Mas a política orçamental não se deve guiar apenas por critérios de eficiência. As sociedades podem estar dispostas a sacrificar um pouco de eficiência económica para beneficiar de maior coesão social. E sobre essa escolha, a Teoria Económica tem pouco a dizer. Ao contrário do que se passa com o défice orçamental, que por envolver questões de equidade inter- geracional deve estar sujeito a limitações, o peso do Estado na economia (tal como a distribuição das receitas e a estrutura da tributação), é uma matéria essencialmente política e por

conseguinte deve estar sujeita ao escrutínio democrático. Se os contribuintes acharem que os impostos pagos não compensam os benefícios, podem sempre votar em programas políticos orçamentalmente menos exigentes. Mas também devem ter a liberdade para escolher o contrário.
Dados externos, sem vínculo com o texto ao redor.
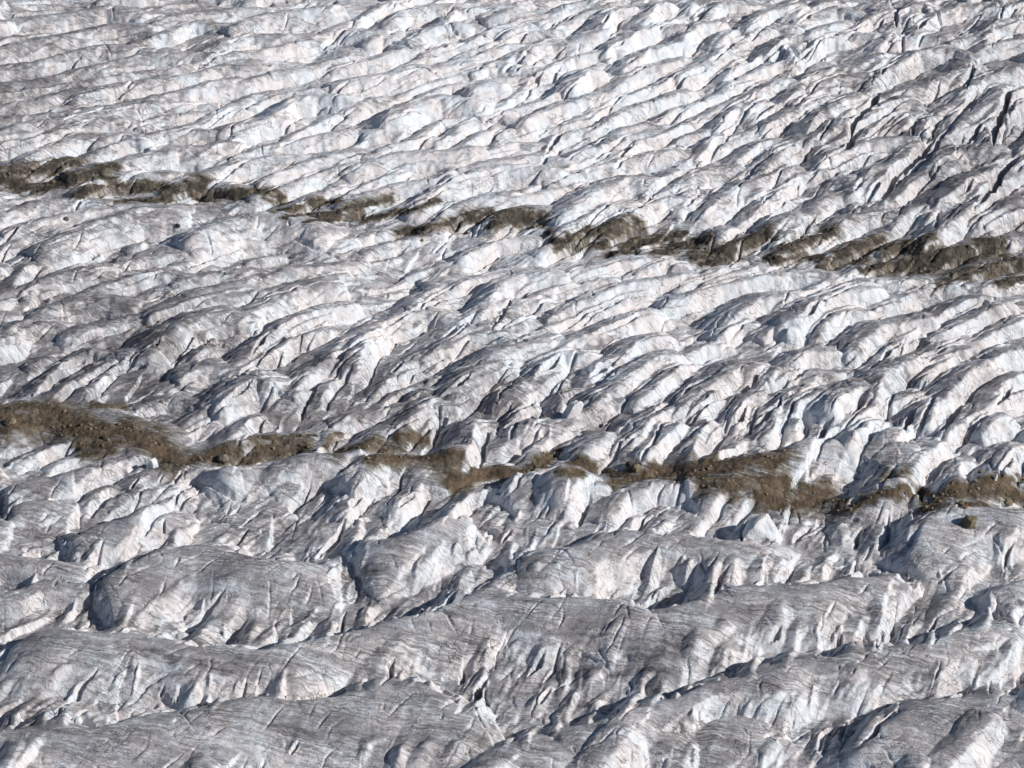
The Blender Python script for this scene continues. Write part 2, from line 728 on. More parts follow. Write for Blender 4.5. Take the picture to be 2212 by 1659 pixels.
WINDOW = dict(x=(-178.0, 178.0, 0.27), y=(580.0, 1040.0, 0.31))

def rows(tab, near=False):
    out = []
    for (cx, cy), txt in tab.items():
        ox, oy = cx * 2212 / 3.0, cy * 553.0
        for ln in txt.split('\n'):
            ln = ln.strip()
            if not ln: continue
            p = ln.split(';')
            v = [float(q) for q in p[0].split(',')]
            pts = [(ox + v[k] / 3.0, oy + v[k + 1] / 3.0) for k in range(0, len(v), 2)]
            out.append((pts, [float(q) / (3.0 if i == 0 else 1.0) for i, q in enumerate(p[1:])]) + ((cy,) if near else ()))
    return out

# ------------------------------------------------------------------ grid of the ice sheet
def axis(lo, hi, d, far_lo, far_hi):
    core = np.arange(lo, hi + d, d)
    up = [core[-1]]; s = d
    while up[-1] < far_hi: s *= 1.09; up.append(up[-1] + s)
    dn = [core[0]]; s = d
    while dn[-1] > far_lo: s *= 1.09; dn.append(dn[-1] - s)
    return np.array(dn[:0:-1] + list(core) + up[1:], dtype=np.float32)

XS = axis(*WINDOW['x'], -1400, 1400)
YS = axis(*WINDOW['y'], 150, 3200)
NX, NY = len(XS), len(YS)
GX, GY = np.meshgrid(XS, YS)          # [j, i]

def put_ridge(F, WX, WY, pts, hs, wf, wb, pf, pb, taper, fl=0.0, base=0.3, lens=False):
    """raise F to a ridge along ground polyline pts (left to right); wf sunny side, wb rear side"""
    P = np.array(pts); m = max(wf, wb) * 1.6 + 4.0
    i0, i1 = np.searchsorted(XS, [P[:, 0].min() - m, P[:, 0].max() + m])
    j0, j1 = np.searchsorted(YS, [P[:, 1].min() - m, P[:, 1].max() + m])
    if i1 - i0 < 2 or j1 - j0 < 2: return
    X = WX[j0:j1, i0:i1]; Y = WY[j0:j1, i0:i1]
    best = np.full(X.shape, 1e9, np.float32); sgn = np.zeros(X.shape, np.float32); hh = np.zeros(X.shape, np.float32)
    L = np.concatenate([[0], np.cumsum(np.hypot(*np.diff(P, axis=0).T))]); tot = L[-1]
    if tot < 0.3: return
    tp = min(taper, tot * 0.45)
    for k in range(len(P) - 1):
        ax, ay = P[k]; bx, by = P[k + 1]; dx, dy = bx - ax, by - ay; l2 = dx * dx + dy * dy
        if l2 < 1e-6: continue
        t = np.clip(((X - ax) * dx + (Y - ay) * dy) / l2, 0, 1)
        ex = X - (ax + t * dx); ey = Y - (ay + t * dy)
        d = ex * ex + ey * ey
        near = d < best
        s = L[k] + t * math.sqrt(l2)
        e = np.clip(np.minimum(s, tot - s) / tp, 0, 1)
        h = (hs[k] + t * (hs[k + 1] - hs[k])) * (base + (1 - base) * np.sqrt(e * (2 - e)))
        best = np.where(near, d, best); hh = np.where(near, h, hh)
        sgn = np.where(near, np.sign(dx * ey - dy * ex), sgn)
    d = np.sqrt(best)
    front = 1 - np.power(d / wf, pf)
    back = 1 - np.power(d / wb, pb)
    v = hh * np.where(sgn < 0, front, back)
    if lens:                          # the gap narrows as it gets shallower
        v = hh - max(hs) * np.where(sgn < 0, 1 - front, 1 - back)
    sub = F[j0:j1, i0:i1]
    np.maximum(sub, v + fl, out=sub)

def bil(F, x, y):
    i = np.clip(np.searchsorted(XS, x) - 1, 0, NX - 2); j = np.clip(np.searchsorted(YS, y) - 1, 0, NY - 2)
    a = np.clip((x - XS[i]) / (XS[i + 1] - XS[i]), 0, 1); b = np.clip((y - YS[j]) / (YS[j + 1] - YS[j]), 0, 1)
    return (F[j, i] * (1 - a) + F[j, i + 1] * a) * (1 - b) + (F[j + 1, i] * (1 - a) + F[j + 1, i + 1] * a) * b

rng = random.Random(7)
# --- broad swells
wx = GX + 2.5 * fbm(GX / 22, GY / 30, 3, 2); wy = GY + 3.0 * fbm(GX / 22, GY / 30, 9, 2)
B = np.zeros_like(GX)
for pts, (f, h) in rows(SWELLS):
    h *= 0.76
    g = [];
    for px, py in pts:
        x, y, t = ground(px, py, h); g.append((x, y))
    mid = pts[len(pts) // 2]
    x0, y0, _ = ground(mid[0], mid[1], h); x1, y1, _ = ground(mid[0], mid[1] + f, 0.0)
    wf = max(6.0, abs(y0 - y1) * 0.92)
    put_ridge(B, wx, wy, g, [h] * len(g), wf, h * 1.5, 2.2, 1.3, 18.0, base=0.05)
# --- crevassed ridges
wx = GX + 0.55 * fbm(GX / 7.0, GY / 9.0, 21, 3, 0.6); wy = GY + 0.65 * fbm(GX / 7.0, GY / 9.0, 31, 3, 0.6)
bdy, bdx = np.gradient(B)
bsl = np.hypot(bdx / np.gradient(XS)[None, :], bdy / np.gradient(YS)[:, None])
calm = 1 - (1 - sstep(0.46, 0.80, bsl)) * sstep(0.2, 1.5, B)        # rounded tops of the swells are smooth
A = -2.6 * calm
G = np.zeros_like(GX)                                                # narrow crevasses
segs = []
for pts, (f,), cy in rows(RIDGES, True):
    g = []; hs = []
    t0 = ground(pts[0][0], pts[0][1])[2]
    h = (0.072 + 0.024 * min(1, max(0, (pts[0][0] - 1100) / 600))) * f * t0 / 905.0 + 0.2
    if pts[0][0] > 1474 and cy == 0: h *= 0.8
    if cy == 2: h *= 0.5
    else:
        if len(pts) > 2 and pts[-1][1] - pts[-2][1] > 0.30 * abs(pts[-1][0] - pts[-2][0]): pts = pts[:-1]
        (xa, ya), (xb, yb) = pts[0], pts[1]; (xc, yc), (xd, yd) = pts[-2], pts[-1]
        la, lc = math.hypot(xb - xa, yb - ya) + .01, math.hypot(xd - xc, yd - yc) + .01
        ext = 0.16 * sum(math.hypot(p[0] - q[0], p[1] - q[1]) for p, q in zip(pts, pts[1:]))
        pts = [(xa - (xb - xa) / la * ext, ya - (yb - ya) / la * ext)] + pts + [(xd + (xd - xc) / lc * ext, yd + (yd - yc) / lc * ext)]
    for q, (px, py) in enumerate(pts):
        z = h
        for _ in range(3):
            x, y, t = ground(px, py, z); z = h + bil(B, x, y)
        g.append((x, y)); hs.append(h * rng.uniform(0.9, 1.1) * (1 if cy < 2 else 0.6 + 1.2 * q / (len(pts) - 1) - 1.7 * (q / (len(pts) - 1)) ** 2))
    k = len(pts) // 2
    a, b = np.array(g[k - 1]), np.array(g[k]); dirv = (b - a) / max(1e-6, np.hypot(*(b - a)))
    mx, my = (pts[k - 1][0] + pts[k][0]) / 2, (pts[k - 1][1] + pts[k][1]) / 2
    zb = bil(B, *((a + b) / 2))
    fx, fy, _ = ground(mx, my + f, zb * 0.8)
    wf = abs(dirv[0] * (fy - (a[1] + b[1]) / 2) - dirv[1] * (fx - (a[0] + b[0]) / 2))
    wf = min(max(wf, 0.6 * h), 2.4 * h)
    put_ridge(A, wx, wy, g, hs, wf, h * (2.1 if cy < 2 else 1.6), 1.35, 1.5, 7.0)
    nrm = np.array([dirv[1], -dirv[0]])
    foot = [(p[0] + nrm[0] * wf * 1.12, p[1] + nrm[1] * wf * 1.12) for p in g]
    if cy < 2: put_ridge(G, wx, wy, foot, [rng.uniform(0.8, 3.0) * min(1, h / 2.5) for _ in g], rng.uniform(0.4, 0.8), rng.uniform(0.5, 1.1), 1.0, 1.0, 5.0)
    for q in range(len(g) - 1):
        segs.append(((g[q][0] + g[q + 1][0]) / 2, (g[q][1] + g[q + 1][1]) / 2, math.atan2(g[q + 1][1] - g[q][1], g[q + 1][0] - g[q][0])))
for pts, (w_,) in rows(CLEFTS):       # long ribs standing along the open crevasses at the far right
    if pts[0][0] < 1474 or pts[0][1] > 553: continue
    h = 3.6 * rng.uniform(.85, 1.15)
    g = []
    for px, py in pts:
        x, y, t = ground(px - 15, py - 15, h); g.append((x, y))
    put_ridge(A, wx, wy, g, [h * .9] + [h] * (len(g) - 2) + [h * .9], h * .85, h * 2.2, 1.5, 1.6, 8.0)
    for q in range(len(g) - 1):
        segs += [((g[q][0] + g[q + 1][0]) / 2, (g[q][1] + g[q + 1][1]) / 2, math.atan2(g[q + 1][1] - g[q][1], g[q + 1][0] - g[q][0]))] * 3
segs = np.array(segs)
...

Em defesa do argumento, note-se que a despesa pública se reduziu significativamente em vários países da Europa ao longo da última década, sem que para tal tenha sido necessário criar novas instituições. Em Portugal, após três décadas de convergência da despesa pública para o nível médio da União Europeia, no último acto eleitoral os eleitores parece terem-se rendido à ideia de um choque fiscal. O que, dada a situação orçamental de partida, obrigaria a uma atitude muito agressiva por parte do governo em matéria de controlo da despesa pública.

Apesar de os salários dos funcionários públicos terem sido praticamente congelados e não obstante toda a propaganda associada a alguns cortes nas despesas sociais, a evidência mais recente sugere que o Monstro continua à solta: de acordo com a Comissão Europeia, tanto a despesa total como a despesa corrente primária do Estado em percentagem do PIB atingiram em 2003 novos máximos absolutos (Quadro 1). A estimativa para 2004 é ligeiramente menor, mas pertence ainda ao reino das previsões.

O facto de as despesas públicas continuarem a aumentar não augura em favor de um choque fiscal durante a presente legislatura. Até ao momento, o sucesso conseguido na frente do défice parece dominar a opinião pública, ofuscando o facto de a trajectória da despesa ser incompatível com o cumprimento da promessa eleitoral. Mas muito me surpreenderia se em 2005 o nível de tributação e o peso do Estado na economia não estivessem bem no centro do debate político.